- **The task**:
Repeat the material exactly, leaving nothing out.

- **Material provided**:

===============

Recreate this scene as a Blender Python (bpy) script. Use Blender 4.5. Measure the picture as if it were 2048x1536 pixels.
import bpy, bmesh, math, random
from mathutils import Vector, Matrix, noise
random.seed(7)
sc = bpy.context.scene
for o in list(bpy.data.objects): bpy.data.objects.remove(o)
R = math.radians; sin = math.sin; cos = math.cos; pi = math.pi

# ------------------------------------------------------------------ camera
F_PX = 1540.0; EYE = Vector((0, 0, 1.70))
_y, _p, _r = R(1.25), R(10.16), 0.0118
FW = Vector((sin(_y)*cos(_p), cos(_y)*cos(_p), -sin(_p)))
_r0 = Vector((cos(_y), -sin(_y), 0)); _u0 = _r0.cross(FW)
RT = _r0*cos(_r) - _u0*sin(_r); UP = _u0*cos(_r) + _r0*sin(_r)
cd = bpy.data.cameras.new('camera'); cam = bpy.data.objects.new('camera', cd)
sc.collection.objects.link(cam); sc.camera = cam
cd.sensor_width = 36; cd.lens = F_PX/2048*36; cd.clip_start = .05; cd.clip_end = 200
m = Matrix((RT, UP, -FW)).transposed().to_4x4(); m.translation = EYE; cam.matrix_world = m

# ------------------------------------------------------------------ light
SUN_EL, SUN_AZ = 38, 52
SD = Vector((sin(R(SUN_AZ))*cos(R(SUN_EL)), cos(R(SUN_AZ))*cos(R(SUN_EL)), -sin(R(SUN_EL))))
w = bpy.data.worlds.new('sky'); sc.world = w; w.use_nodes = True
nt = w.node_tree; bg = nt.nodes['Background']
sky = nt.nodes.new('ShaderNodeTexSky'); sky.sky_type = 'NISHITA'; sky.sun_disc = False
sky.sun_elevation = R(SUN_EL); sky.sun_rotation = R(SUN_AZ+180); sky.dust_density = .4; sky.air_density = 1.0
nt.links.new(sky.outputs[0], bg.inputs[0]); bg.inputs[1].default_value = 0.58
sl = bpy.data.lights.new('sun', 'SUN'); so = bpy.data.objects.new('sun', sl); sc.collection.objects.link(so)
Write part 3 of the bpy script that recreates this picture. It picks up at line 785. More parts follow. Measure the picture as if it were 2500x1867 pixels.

===============

- **Worked solution**:
Recreate this scene as a Blender Python (bpy) script. Use Blender 4.5. Measure the picture as if it were 2048x1536 pixels.
import bpy, bmesh, math, random
from mathutils import Vector, Matrix, noise
random.seed(7)
sc = bpy.context.scene
for o in list(bpy.data.objects): bpy.data.objects.remove(o)
R = math.radians; sin = math.sin; cos = math.cos; pi = math.pi

# ------------------------------------------------------------------ camera
F_PX = 1540.0; EYE = Vector((0, 0, 1.70))
_y, _p, _r = R(1.25), R(10.16), 0.0118
FW = Vector((sin(_y)*cos(_p), cos(_y)*cos(_p), -sin(_p)))
_r0 = Vector((cos(_y), -sin(_y), 0)); _u0 = _r0.cross(FW)
RT = _r0*cos(_r) - _u0*sin(_r); UP = _u0*cos(_r) + _r0*sin(_r)
cd = bpy.data.cameras.new('camera'); cam = bpy.data.objects.new('camera', cd)
sc.collection.objects.link(cam); sc.camera = cam
cd.sensor_width = 36; cd.lens = F_PX/2048*36; cd.clip_start = .05; cd.clip_end = 200
m = Matrix((RT, UP, -FW)).transposed().to_4x4(); m.translation = EYE; cam.matrix_world = m

# ------------------------------------------------------------------ light
SUN_EL, SUN_AZ = 38, 52
SD = Vector((sin(R(SUN_AZ))*cos(R(SUN_EL)), cos(R(SUN_AZ))*cos(R(SUN_EL)), -sin(R(SUN_EL))))
w = bpy.data.worlds.new('sky'); sc.world = w; w.use_nodes = True
nt = w.node_tree; bg = nt.nodes['Background']
sky = nt.nodes.new('ShaderNodeTexSky'); sky.sky_type = 'NISHITA'; sky.sun_disc = False
sky.sun_elevation = R(SUN_EL); sky.sun_rotation = R(SUN_AZ+180); sky.dust_density = .4; sky.air_density = 1.0
nt.links.new(sky.outputs[0], bg.inputs[0]); bg.inputs[1].default_value = 0.58
sl = bpy.data.lights.new('sun', 'SUN'); so = bpy.data.objects.new('sun', sl); sc.collection.objects.link(so)
Write part 3 of the bpy script that recreates this picture. It picks up at line 785. More parts follow. Measure the picture as if it were 2500x1867 pixels.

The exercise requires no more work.